╭──

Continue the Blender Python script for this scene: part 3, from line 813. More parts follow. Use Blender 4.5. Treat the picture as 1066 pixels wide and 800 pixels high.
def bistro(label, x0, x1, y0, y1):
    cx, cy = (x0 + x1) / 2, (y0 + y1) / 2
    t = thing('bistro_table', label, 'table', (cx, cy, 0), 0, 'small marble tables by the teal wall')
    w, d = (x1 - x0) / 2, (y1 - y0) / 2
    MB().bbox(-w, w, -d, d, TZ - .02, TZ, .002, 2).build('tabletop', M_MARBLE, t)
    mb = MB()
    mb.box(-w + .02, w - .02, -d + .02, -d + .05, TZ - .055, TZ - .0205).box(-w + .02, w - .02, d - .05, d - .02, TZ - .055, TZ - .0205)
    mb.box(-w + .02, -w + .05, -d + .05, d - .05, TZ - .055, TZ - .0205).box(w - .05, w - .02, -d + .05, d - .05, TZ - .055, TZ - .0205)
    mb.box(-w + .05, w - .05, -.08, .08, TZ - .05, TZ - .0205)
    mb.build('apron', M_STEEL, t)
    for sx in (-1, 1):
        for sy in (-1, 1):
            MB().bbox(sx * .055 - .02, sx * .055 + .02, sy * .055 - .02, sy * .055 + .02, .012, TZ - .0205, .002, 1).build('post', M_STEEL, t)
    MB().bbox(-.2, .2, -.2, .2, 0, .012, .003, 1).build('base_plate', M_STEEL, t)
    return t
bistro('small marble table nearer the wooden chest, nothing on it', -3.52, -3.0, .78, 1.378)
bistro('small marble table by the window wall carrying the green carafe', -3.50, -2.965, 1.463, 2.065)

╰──

Exercise brief: Please set down all the data word for word.

Written answer:
Continue the Blender Python script for this scene: part 3, from line 813. More parts follow. Use Blender 4.5. Treat the picture as 1066 pixels wide and 800 pixels high.
def bistro(label, x0, x1, y0, y1):
    cx, cy = (x0 + x1) / 2, (y0 + y1) / 2
    t = thing('bistro_table', label, 'table', (cx, cy, 0), 0, 'small marble tables by the teal wall')
    w, d = (x1 - x0) / 2, (y1 - y0) / 2
    MB().bbox(-w, w, -d, d, TZ - .02, TZ, .002, 2).build('tabletop', M_MARBLE, t)
    mb = MB()
    mb.box(-w + .02, w - .02, -d + .02, -d + .05, TZ - .055, TZ - .0205).box(-w + .02, w - .02, d - .05, d - .02, TZ - .055, TZ - .0205)
    mb.box(-w + .02, -w + .05, -d + .05, d - .05, TZ - .055, TZ - .0205).box(w - .05, w - .02, -d + .05, d - .05, TZ - .055, TZ - .0205)
    mb.box(-w + .05, w - .05, -.08, .08, TZ - .05, TZ - .0205)
    mb.build('apron', M_STEEL, t)
    for sx in (-1, 1):
        for sy in (-1, 1):
            MB().bbox(sx * .055 - .02, sx * .055 + .02, sy * .055 - .02, sy * .055 + .02, .012, TZ - .0205, .002, 1).build('post', M_STEEL, t)
    MB().bbox(-.2, .2, -.2, .2, 0, .012, .003, 1).build('base_plate', M_STEEL, t)
    return t
bistro('small marble table nearer the wooden chest, nothing on it', -3.52, -3.0, .78, 1.378)
bistro('small marble table by the window wall carrying the green carafe', -3.50, -2.965, 1.463, 2.065)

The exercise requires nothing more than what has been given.